A kind of ethnic-discursive cleansing that is delegated to civilians to turn it into a public act, a verbal and physical stoning.

The public first reacts (on social media), then supports (with public demonstrations), and finally justifies (when the stigmatized person has already been killed).

In this context, it is much more likely or plausible that a Mapuche will appear to have committed suicide in a cell or murdered in the middle of a forest than that the same Mapuche will be seen running a media outlet or that those responsible for his death will be investigated as criminals.

Therefore, what the mass media are proposing is that the Mapuche should always be under suspicion. And once this suspicion is accepted, the Mapuche themselves are linked to a series of denotative qualifiers.

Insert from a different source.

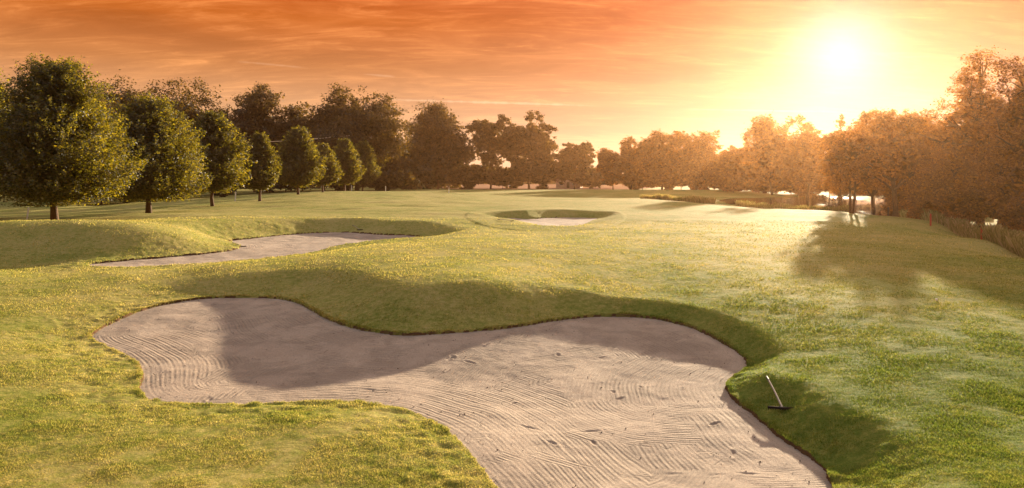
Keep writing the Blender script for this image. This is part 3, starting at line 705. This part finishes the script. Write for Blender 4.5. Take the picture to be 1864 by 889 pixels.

Death, murder, fire, violence, robbery, usurpation, lie, persecution, falsehood, refugee, and terrorist are some of the words that make up the semantic field with which the Argentine media describe the “Indian”.

On the other hand, the magnifying glass, the binoculars, the compass, and the rifles (Remington) are elements (visual signs) that constitute and evoke the semantic field of the colonist-invader-conqueror.

This is why there is also a disproportionate symbolic war in our society, in which we, the “Indians”, rarely have the opportunity to react, to make abuses visible, to be a trending topic on social networks.

But even in this disproportion, and with the weapons of the oppressor-invader (cameras, mobile phones, computers, voice recorders), we fight. It is not and will not be the first time.

In any case, we are following an ancient legacy begun by Leftraro. And even if the truth tries to be manipulated, there will always be someone among our people with the eyes of a condor, the feather of a choke, or the flight of a bandurria to counter the offensive discourse proposed by the oppressor.